Gibson Lion Zwelakhe, a gardener, shocked many in Carletonville when he confessed to murdering 73-year-old pensioner Destiny Geyser Newberry.

Now aged 50, Zwelakhe was sentenced to life imprisonment by the Oberholzer Regional Court in 2019 after pleading guilty.

Newberry’s body was found in an open field. Zwelakhe confessed to hitting her with a hammer while she drove her Chevrolet Spark. He was seated at the back of the car.

While he accepted his conviction, Zwelakhe went to the Pretoria High Court to appeal the life sentence.

He submitted in the high court that the Oberholzer Regional Court failed to consider substantial and compelling

circumstances that could have compelled deviation from the minimum sentence of life prescribed for premeditated murders.

These circumstances were detailed in his own plea statement that the State accepted and had relied on in the case.

Zwelakhe divulged the circumstances that he maintained drove him to commit the heinous crime in the plea.

Newberry stayed at an old age home where Zwelakhe was a gardener. He stated in the plea statement that Newberry started paying him for sex.

She later refused to keep up with payments though still demanding sex, he submitted. “I was tired of being her sex slave. The deceased was also very clear about keeping what we were doing as a secret.

“She was making it difficult for me to earn a living as a gardener at the old age (home) as she was always demanding that I only go to her place, thereby costing me an income. I was resentful of the deceased,” he said.
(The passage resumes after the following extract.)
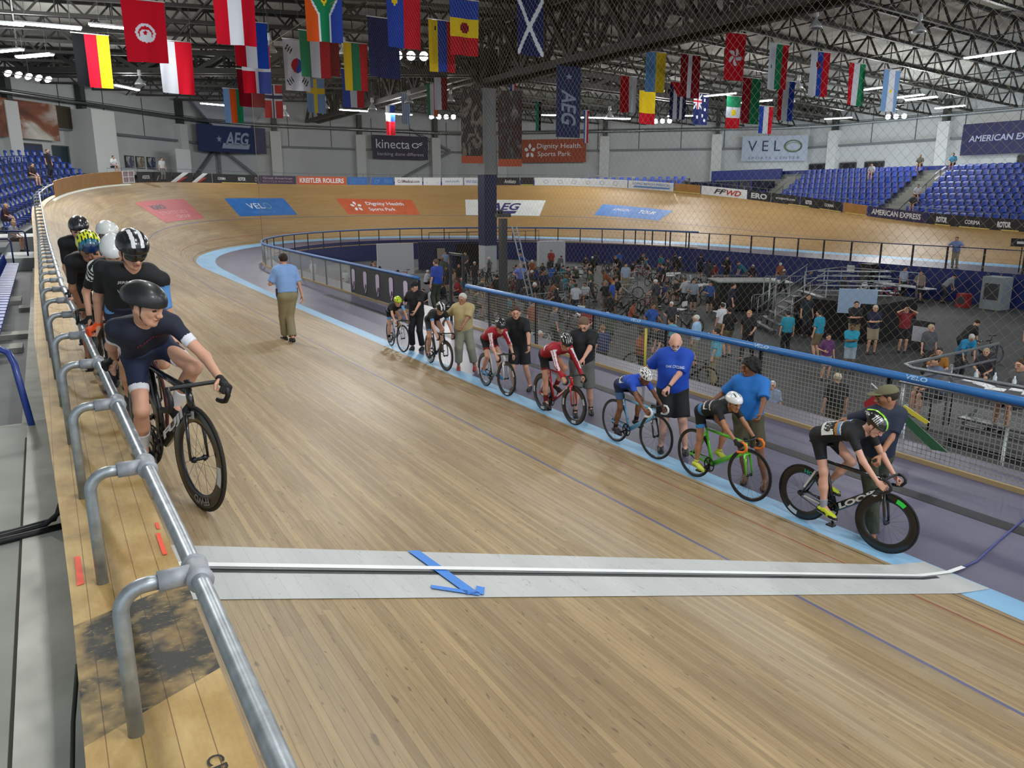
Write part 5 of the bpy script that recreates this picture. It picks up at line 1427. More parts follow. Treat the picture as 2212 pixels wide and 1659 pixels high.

Magistrate Thelma Simpson rejected Zwelakhe’s submissions when passing sentence. She labelled them as “utter nonsense and unacceptable”.

But Zwelakhe’s appeal at the high court went partly in his favour. Judge Vuyelwa Tlhapi ruled in a judgment delivered on Friday that Simpson misdirected herself by ignoring Zwelakhe’s reasons.

“It is my view that the trial court failed to consider the reasons the appellant gave for the murder and apply the principles established when it assessed whether substantial and compelling circumstances were present or not,” said Judge Tlhapi.

“It is my view that … the learned magistrate failed to assess the possibility that the appellant felt like a ’sex slave’; that the deceased’s decision to stop paying for the sex while making demands for more sex impacted on him and made it difficult for him to earn money …

“The offence was very serious and an appropriate sentence in deviation is in my view one of 25 years’ imprisonment,” she said.

A life sentence would have meant Zwelakhe would be eligible for parole after serving 25 years in jail. The reviewed sentence meant he would be eligible for parole after serving a portion of the 25 years.